As a matter of foreign policy, I am convinced that what Muslims do in their own countries is generally their business, which is why I find D’Souza’s weird combination of Islam and Imperialism so bizarre. In his view, we should go out of our way to make concessions to traditional Muslim sensibilities all over the place, but then also dictate the political and economic future of their countries through interventionist foreign policy that is sure to anger, humiliate and outrage the very same constituency D’Souza seems intent on satisfying.
But if D’Souza is incoherent, Wolfe is laughably silly. Here is Wolfe in high dudgeon:
Unlike President Bush, who once said he could not understand how anyone could hate America, D’Souza knows why Islamic radicals attack us. “Painful though it may be to admit,” he admits, “some of what the critics or even enemies say about America and the West … may be true.” Susan Sontag never said we brought Sept. 11 on ourselves. Dinesh D’Souza does say it.

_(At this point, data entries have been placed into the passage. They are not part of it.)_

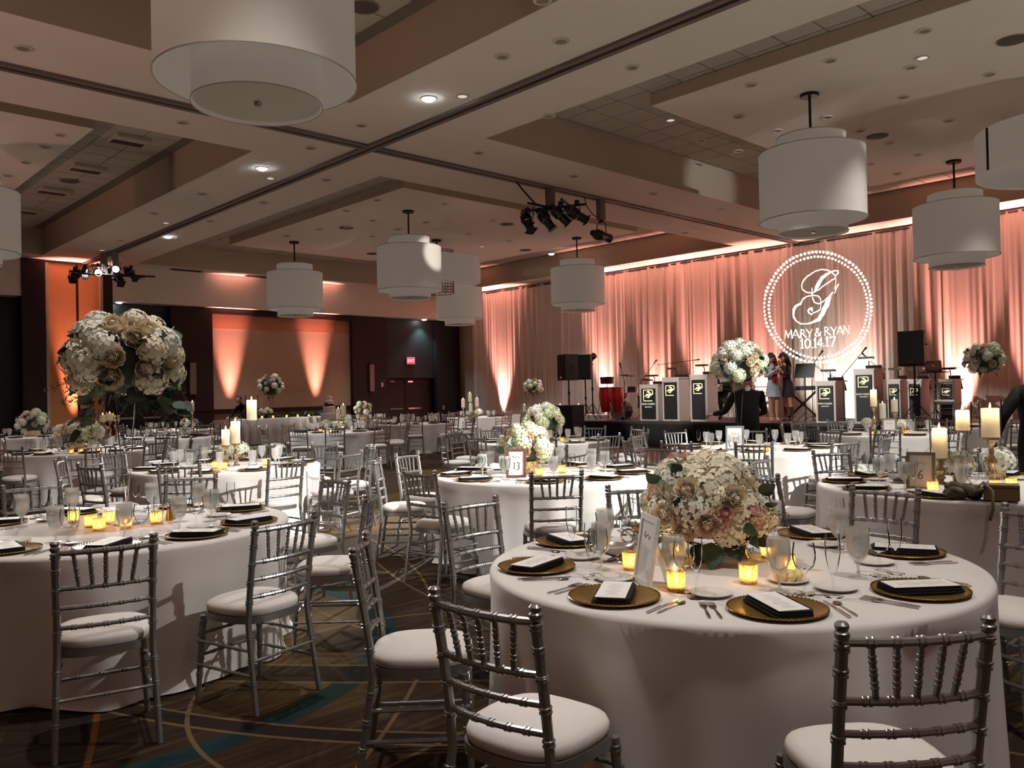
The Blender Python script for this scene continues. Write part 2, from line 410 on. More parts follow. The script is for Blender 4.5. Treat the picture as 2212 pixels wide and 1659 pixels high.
# orange niche with cornice, chair rail and red dado
wp('niche_panel', 11.98, 17.5, 1.2, 4.45, 27.5, m_orange, .1); wp('cornice', 11.9, 17.5, 4.45, 4.62, 27.28, m_wood2, .3)
wp('chair_rail', 11.98, 17.5, 1.04, 1.2, 27.4, m_wood2, .2); wp('dado_panel', 11.98, 17.5, .12, 1.04, 27.52, m_orange, .08)
wp('niche_shadow', 11.98, 17.5, 3.96, 4.45, 27.49, mat('cornice_shadow_tone', (190, 130, 100), .85, noise=.05), .02)  # cornice shadow put into a darker strip along the niche top
# double door with closers, exit sign
def door(n, x0, x1):
    d = struct('door_%d' % n, MB().box(((x0 + x1) / 2, 27.62, 1.1), (x1 - x0, .08, 2.2)), m_wood, smooth=False)
    for a, b in ((x0, (x0 + x1) / 2 - .01), ((x0 + x1) / 2 + .01, x1)):
        MB().box(((a + b) / 2, 27.57, 1.1), (b - a - .03, .05, 2.16)).build('door_leaf', m_wood2, d, smooth=False)
        MB().box(((a + b) / 2, 27.52, 1.0), (b - a - .25, .05, .06)).build('push_bar', m_steel, d, smooth=False)
        MB().box(((a + b) / 2 - .2, 27.52, 2.1), (.25, .06, .06)).build('door_closer', m_steel, d, smooth=False)
    return d
door(1, 19.2, 21.0)['label'] = 'dark wooden double door under the lit exit sign'
door(2, 8.8, 10.4)['label'] = 'dark wooden double door behind the tall bouquet'
ex = thing('exit_sign', 'small red lit exit sign over the dark double door', 'sign', (20.35, 27.46, 2.95))
MB().box((0, 0, 0), (.42, .07, .3)).build('housing', mat('sign_housing', (210, 190, 185), .5, noise=0), ex)
MB().box((0, -.037, 0), (.37, .006, .25)).build('lit_face', emis('exit_red', (1, .03, .06), 2.2), ex, smooth=False)
tx = textmesh('exit_text', 'EXIT', .17, emis('exit_letters', (1, .35, .4), 2.5)); obj('lettering', tx, ex, (0, -.043, 0), rot=(PI / 2, 0, 0))
m_plate = mat('switch_plate', (205, 200, 190), .5, noise=0)
for x, z, n in ((10.83, 1.95, 'beside the niche, behind the bouquet'), (18.83, 1.98, 'between the wall sconce and the exit door'), (21.9, 1.0, 'low on the dark wall by the drapes')):
    w = thing('switch_plate', 'small white switch plate ' + n, 'switch plate', (x, 27.29, z)); MB().box((0, 0, 0), (.1, .012, .17)).build('plate', m_plate, w); MB().box((0, -.008, 0), (.03, .01, .06)).build('rocker', m_china, w)
m_sconce = mixmat('sconce_glass', [(D_, (120, 96, 92), None, 0), (G_, (200, 190, 185), .3, .25)])
for x, n in ((11.25, 'beside the niche, above the bouquet foliage'), (18.3, 'between the niche and the exit door'), (4.9, 'on the dark wall behind the drum lamp edge')):
    w = thing('wall_sconce', 'unlit narrow glass wall sconce ' + n, 'wall sconce', (x, 27.28, 2.25))
    MB().box((0, -.05, 0), (.2, .08, 1.05)).build('glass_panel', m_sconce, w, smooth=False)
    for z in (-.55, .55): MB().box((0, -.05, z), (.24, .1, .05)).build('bracket', m_bronze, w, smooth=False)
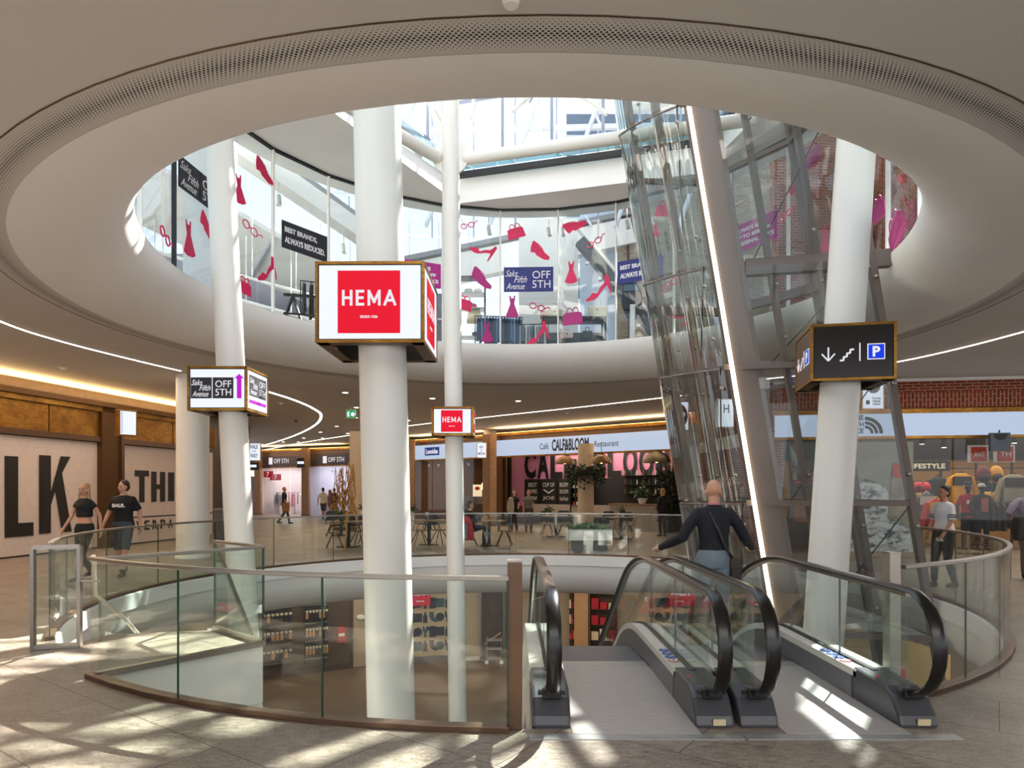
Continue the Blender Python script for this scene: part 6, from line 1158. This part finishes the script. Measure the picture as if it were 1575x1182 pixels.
# ---------------------------------------------------------------- people
def capsule(m, pts, rs, n=12, e0=True, e1=True, flat=1.0):
    """tapering limb through pts; rounded where e0/e1"""
    pts = [Vector(p) for p in pts]; P_, R_ = [], []
    d0 = (pts[0]-pts[1]).normalized(); d1 = (pts[-1]-pts[-2]).normalized()
    if e0:
        for a in (80, 55, 28): P_.append(pts[0]+d0*rs[0]*math.sin(math.radians(a))); R_.append(rs[0]*math.cos(math.radians(a)))
    P_ += pts; R_ += list(rs)
    if e1:
        for a in (28, 55, 80): P_.append(pts[-1]+d1*rs[-1]*math.sin(math.radians(a))); R_.append(rs[-1]*math.cos(math.radians(a)))
    return m.tube(P_, R_, n)
def rings(m, R):
    n = 20; return m.loft([[(cx+rx*math.cos(2*PI*k/n), cy+ry*math.sin(2*PI*k/n), z) for k in range(n)] for z, rx, ry, cx, cy in R])
def fuse(m, name, mt, par, voxel, smooth=4):
    o = m.build('tmp', mt); md = o.modifiers.new('r', 'REMESH'); md.mode = 'VOXEL'; md.voxel_size = voxel; md.use_smooth_shade = True
    if smooth: s = o.modifiers.new('s', 'SMOOTH'); s.iterations = smooth; s.factor = .5
    dg = bpy.context.evaluated_depsgraph_get(); dg.update(); me = bpy.data.meshes.new_from_object(o.evaluated_get(dg)); old = o.data; bpy.data.objects.remove(o); bpy.data.meshes.remove(old)
    for p in me.polygons: p.use_smooth = True
    me.materials.clear(); me.materials.append(mt); ob = bpy.data.objects.new(name, me); COL.objects.link(ob); ob.parent = par; return ob
SKIN = {'a': mat('skin_pale', '#c9957a', .5, var=.05), 'b': mat('skin_tan', '#b37a5c', .5, var=.05), 'm': mat('mannequin_grey', '#2a2826', .35)}
def hand(m, wr, d, side, k, curl=.5, fine=True, pd=None):
    """palm with four fingers and a thumb, pointing along d from the wrist; pd = palm-width axis"""
    d = Vector(d).normalized(); w = Vector(pd).normalized() if pd is not None else Vector((0, 1, 0)); w = (w-d*w.dot(d)).normalized(); c = d.cross(w)*side
    p = wr+d*.05*k; capsule(m, [wr, wr+d*.045*k, wr+d*.085*k], [.024*k, .030*k, .031*k], 10)
    for q in (-1, 1): capsule(m, [wr+d*.03*k+w*q*.014*k, wr+d*.085*k+w*q*.022*k], [.019*k, .017*k], 8)
    if not fine: capsule(m, [wr+d*.09*k, wr+d*.14*k+c*.02*k, wr+d*.165*k+c*.05*k], [.028*k, .022*k, .015*k], 8); return
    for i, L in enumerate((.070, .080, .074, .058)):
        b = wr+d*.088*k+w*(.030-.020*i)*k; q1 = b+d*L*.45*k+c*L*.15*curl*k; q2 = q1+d*L*.30*k*(1-.4*curl)+c*L*.34*curl*k; q3 = q2+d*L*.22*k*(1-.9*curl)+c*L*.3*curl*k
        capsule(m, [b, q1, q2, q3], [.0098*k, .0095*k, .0088*k, .0075*k], 7)
    b = wr+d*.03*k+w*.026*k; capsule(m, [b, b+w*.022*k+d*.025*k+c*.008*k, b+w*.03*k+d*.055*k+c*.02*k], [.0125*k, .0115*k, .009*k], 7)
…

Leave aside the strange contrast between Mr. Bush’s understanding–which is so widely respected as deep and penetrating!–and D’Souza’s. This is one of those cases where D’Souza says, “Some of what our critics say may be true” and Wolfe cries, “Anti-American!” faster than a neocon columnist on a deadline. From the excerpt given here, D’Souza does not say that we brought 9/11 on ourselves. It says that some of the criticisms of America and the West are not entirely without merit. That is a perfectly defensible statement, and it happens to be true. More might be said in this vein, but from what Wolfe tells us D’Souza did not say it.
Another excerpt that proves the book to be a disgrace? Wolfe recounts:
And the Iranian president Mahmoud Ahmadinejad’s statement that the West has a taboo against questioning the existence of the Holocaust, while “pooh-poohed by Western commentators,” was “undoubtedly accurate.”
Here D’Souza has invited trouble for himself by even bringing up Ahmadinejad and failing to engage in a ritual denunciation. But, according to this excerpt, what did he say was “undoubtedly accurate”? Ahmadinejad’s claim that there was a taboo against questioning the existence of the Holocaust. That is “undoubtedly accurate.” There is a taboo against this. Wolfe presumably finds D’Souza’s comment about this offensive precisely because there is such a strong taboo that even mentioning that there is a taboo is frowned upon–it’s simply understood and left at that. Most people in the West happen to think this is a well-founded taboo, since the Holocaust (i.e., the mass killing of Jews in lands under Nazi German authority) did happen.
One might query (Wolfe does not) why D’Souza mentions this, since Ahmadinejad obviously does not make this observation out of a deep sensitivity about the problems of imposing what are effectively political limitations on historical inquiry. He uses it as a way to show that there are things “we” in the West consider unquestionable and inviolable and, so he would probably claim, thus our commitment to freedom of speech is a fraud. However, while I might say that locking people up for making statements about the Holocaust contrary to the generally accepted historical record is stupid and tyrannical, just as I consider the French law outlawing Armenian genocide denial to be foolish and counterproductive (not least since it allows members of the Turkish establishment to pose as some sort of defenders of academic or political freedom, when that is exactly what they are not), Ahmadinejad uses this inconsistency on the part of Westerners to advance the claims of Islam over and against us and to insist that we cannot violate their taboos in what we do because we are supposedly hypocrites when it comes to protecting freedom of speech. Many European countries are hypocrites about this, but that remains irrelevant. If Europeans lifted all hate-speech and Holocaust-denial laws tomorrow, Ahmadinejad and other Muslims with him would not change a bit. D’Souza exposes himself rather stupidly here to the obvious attacks that he had to know would come and doesn’t really make much of point, as far as I can see from this excerpt, except to say, “Ahmadinejad occasionally says things that are factually true.” This is not very interesting. It is a sad commentary on the pathetic, super-politicised state of Iran commentary that to say something as mild and inoffensive as this merits special derision from an agent of the Grey Lady.
D’Souza’s book evidently proposes a fool’s errand of allying with Islam as a path towards the defense of our own culture. Wolfe does make a couple of the same points I have already made before (e.g., the distinction between traditional and radical Muslims is largely illusory), but largely fails to focus on the central conceptual flaw of D’Souza’s proposal: you cannot drag the Islamic world kicking and screaming towards secular modernity while at the same time hoping that the “traditional” forces within Islam will strengthen or somehow aid in the conservative fight against the cultural left. This is an idea even more crazy and potentially disastrous than the tired cliche of the fine “family values” of Latin American immigrants who are coming fortify conservatism in America and become loyal GOP voters. That is why people should throw down D’Souza’s book and move away, and not because he has accused subversives of being just what they are.